TASK TO CARRY OUT :: Copy out all of the data exactly as it appears.

DATASET CONTENT ::

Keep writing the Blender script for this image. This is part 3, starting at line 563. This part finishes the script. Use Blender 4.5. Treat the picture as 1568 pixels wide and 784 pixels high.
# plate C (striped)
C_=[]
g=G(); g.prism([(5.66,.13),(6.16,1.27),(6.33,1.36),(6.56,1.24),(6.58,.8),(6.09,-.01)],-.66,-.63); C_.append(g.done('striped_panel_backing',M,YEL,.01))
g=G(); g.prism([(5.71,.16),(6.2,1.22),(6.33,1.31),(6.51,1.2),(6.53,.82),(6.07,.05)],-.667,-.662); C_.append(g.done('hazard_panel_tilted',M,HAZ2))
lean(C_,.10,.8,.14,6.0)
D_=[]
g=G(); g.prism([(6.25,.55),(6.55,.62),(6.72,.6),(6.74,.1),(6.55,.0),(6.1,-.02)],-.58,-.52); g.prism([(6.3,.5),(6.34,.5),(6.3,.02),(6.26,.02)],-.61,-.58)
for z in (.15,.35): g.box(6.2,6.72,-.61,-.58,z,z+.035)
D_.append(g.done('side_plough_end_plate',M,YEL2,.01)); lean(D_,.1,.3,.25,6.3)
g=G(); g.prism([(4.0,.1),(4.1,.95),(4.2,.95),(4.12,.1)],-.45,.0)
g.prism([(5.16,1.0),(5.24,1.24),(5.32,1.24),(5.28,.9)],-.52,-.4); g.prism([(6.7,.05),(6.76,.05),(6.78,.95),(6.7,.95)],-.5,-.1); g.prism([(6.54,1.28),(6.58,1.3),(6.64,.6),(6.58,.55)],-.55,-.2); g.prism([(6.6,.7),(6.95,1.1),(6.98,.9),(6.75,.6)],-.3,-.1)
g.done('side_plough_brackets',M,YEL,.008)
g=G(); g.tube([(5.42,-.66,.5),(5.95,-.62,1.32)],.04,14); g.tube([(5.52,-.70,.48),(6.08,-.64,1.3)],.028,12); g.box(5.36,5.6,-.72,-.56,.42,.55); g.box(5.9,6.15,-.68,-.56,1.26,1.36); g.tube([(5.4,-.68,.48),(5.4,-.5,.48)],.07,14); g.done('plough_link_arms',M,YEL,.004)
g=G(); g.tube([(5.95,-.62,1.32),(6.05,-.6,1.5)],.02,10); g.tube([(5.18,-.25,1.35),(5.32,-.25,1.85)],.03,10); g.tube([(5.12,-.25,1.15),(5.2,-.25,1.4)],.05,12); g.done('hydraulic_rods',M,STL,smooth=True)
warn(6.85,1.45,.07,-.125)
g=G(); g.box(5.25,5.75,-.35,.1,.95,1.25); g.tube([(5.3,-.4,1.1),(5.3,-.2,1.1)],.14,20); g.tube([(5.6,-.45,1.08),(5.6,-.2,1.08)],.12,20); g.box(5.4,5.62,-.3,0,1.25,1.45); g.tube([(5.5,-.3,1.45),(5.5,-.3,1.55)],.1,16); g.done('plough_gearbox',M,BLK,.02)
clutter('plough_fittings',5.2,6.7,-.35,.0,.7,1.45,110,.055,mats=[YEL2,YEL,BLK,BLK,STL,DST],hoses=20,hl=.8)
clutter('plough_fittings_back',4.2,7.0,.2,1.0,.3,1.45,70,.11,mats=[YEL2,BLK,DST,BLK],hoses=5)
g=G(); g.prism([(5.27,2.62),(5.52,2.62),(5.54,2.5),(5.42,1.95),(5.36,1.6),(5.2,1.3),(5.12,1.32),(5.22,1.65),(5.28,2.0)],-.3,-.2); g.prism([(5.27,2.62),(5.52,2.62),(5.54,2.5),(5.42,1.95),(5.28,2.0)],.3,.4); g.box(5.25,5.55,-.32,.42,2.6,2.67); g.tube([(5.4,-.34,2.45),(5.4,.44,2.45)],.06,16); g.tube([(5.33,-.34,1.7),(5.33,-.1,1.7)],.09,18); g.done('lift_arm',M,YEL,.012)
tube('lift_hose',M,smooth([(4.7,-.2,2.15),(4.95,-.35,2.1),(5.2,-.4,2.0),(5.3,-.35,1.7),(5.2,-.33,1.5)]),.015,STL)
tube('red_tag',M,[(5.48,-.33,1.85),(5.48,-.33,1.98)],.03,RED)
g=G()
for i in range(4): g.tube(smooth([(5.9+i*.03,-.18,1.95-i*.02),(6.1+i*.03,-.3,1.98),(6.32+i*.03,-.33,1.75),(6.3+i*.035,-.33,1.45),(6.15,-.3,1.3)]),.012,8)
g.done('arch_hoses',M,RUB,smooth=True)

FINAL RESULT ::
Keep writing the Blender script for this image. This is part 3, starting at line 563. This part finishes the script. Use Blender 4.5. Treat the picture as 1568 pixels wide and 784 pixels high.
# plate C (striped)
C_=[]
g=G(); g.prism([(5.66,.13),(6.16,1.27),(6.33,1.36),(6.56,1.24),(6.58,.8),(6.09,-.01)],-.66,-.63); C_.append(g.done('striped_panel_backing',M,YEL,.01))
g=G(); g.prism([(5.71,.16),(6.2,1.22),(6.33,1.31),(6.51,1.2),(6.53,.82),(6.07,.05)],-.667,-.662); C_.append(g.done('hazard_panel_tilted',M,HAZ2))
lean(C_,.10,.8,.14,6.0)
D_=[]
g=G(); g.prism([(6.25,.55),(6.55,.62),(6.72,.6),(6.74,.1),(6.55,.0),(6.1,-.02)],-.58,-.52); g.prism([(6.3,.5),(6.34,.5),(6.3,.02),(6.26,.02)],-.61,-.58)
for z in (.15,.35): g.box(6.2,6.72,-.61,-.58,z,z+.035)
D_.append(g.done('side_plough_end_plate',M,YEL2,.01)); lean(D_,.1,.3,.25,6.3)
g=G(); g.prism([(4.0,.1),(4.1,.95),(4.2,.95),(4.12,.1)],-.45,.0)
g.prism([(5.16,1.0),(5.24,1.24),(5.32,1.24),(5.28,.9)],-.52,-.4); g.prism([(6.7,.05),(6.76,.05),(6.78,.95),(6.7,.95)],-.5,-.1); g.prism([(6.54,1.28),(6.58,1.3),(6.64,.6),(6.58,.55)],-.55,-.2); g.prism([(6.6,.7),(6.95,1.1),(6.98,.9),(6.75,.6)],-.3,-.1)
g.done('side_plough_brackets',M,YEL,.008)
g=G(); g.tube([(5.42,-.66,.5),(5.95,-.62,1.32)],.04,14); g.tube([(5.52,-.70,.48),(6.08,-.64,1.3)],.028,12); g.box(5.36,5.6,-.72,-.56,.42,.55); g.box(5.9,6.15,-.68,-.56,1.26,1.36); g.tube([(5.4,-.68,.48),(5.4,-.5,.48)],.07,14); g.done('plough_link_arms',M,YEL,.004)
g=G(); g.tube([(5.95,-.62,1.32),(6.05,-.6,1.5)],.02,10); g.tube([(5.18,-.25,1.35),(5.32,-.25,1.85)],.03,10); g.tube([(5.12,-.25,1.15),(5.2,-.25,1.4)],.05,12); g.done('hydraulic_rods',M,STL,smooth=True)
warn(6.85,1.45,.07,-.125)
g=G(); g.box(5.25,5.75,-.35,.1,.95,1.25); g.tube([(5.3,-.4,1.1),(5.3,-.2,1.1)],.14,20); g.tube([(5.6,-.45,1.08),(5.6,-.2,1.08)],.12,20); g.box(5.4,5.62,-.3,0,1.25,1.45); g.tube([(5.5,-.3,1.45),(5.5,-.3,1.55)],.1,16); g.done('plough_gearbox',M,BLK,.02)
clutter('plough_fittings',5.2,6.7,-.35,.0,.7,1.45,110,.055,mats=[YEL2,YEL,BLK,BLK,STL,DST],hoses=20,hl=.8)
clutter('plough_fittings_back',4.2,7.0,.2,1.0,.3,1.45,70,.11,mats=[YEL2,BLK,DST,BLK],hoses=5)
g=G(); g.prism([(5.27,2.62),(5.52,2.62),(5.54,2.5),(5.42,1.95),(5.36,1.6),(5.2,1.3),(5.12,1.32),(5.22,1.65),(5.28,2.0)],-.3,-.2); g.prism([(5.27,2.62),(5.52,2.62),(5.54,2.5),(5.42,1.95),(5.28,2.0)],.3,.4); g.box(5.25,5.55,-.32,.42,2.6,2.67); g.tube([(5.4,-.34,2.45),(5.4,.44,2.45)],.06,16); g.tube([(5.33,-.34,1.7),(5.33,-.1,1.7)],.09,18); g.done('lift_arm',M,YEL,.012)
tube('lift_hose',M,smooth([(4.7,-.2,2.15),(4.95,-.35,2.1),(5.2,-.4,2.0),(5.3,-.35,1.7),(5.2,-.33,1.5)]),.015,STL)
tube('red_tag',M,[(5.48,-.33,1.85),(5.48,-.33,1.98)],.03,RED)
g=G()
for i in range(4): g.tube(smooth([(5.9+i*.03,-.18,1.95-i*.02),(6.1+i*.03,-.3,1.98),(6.32+i*.03,-.33,1.75),(6.3+i*.035,-.33,1.45),(6.15,-.3,1.3)]),.012,8)
g.done('arch_hoses',M,RUB,smooth=True)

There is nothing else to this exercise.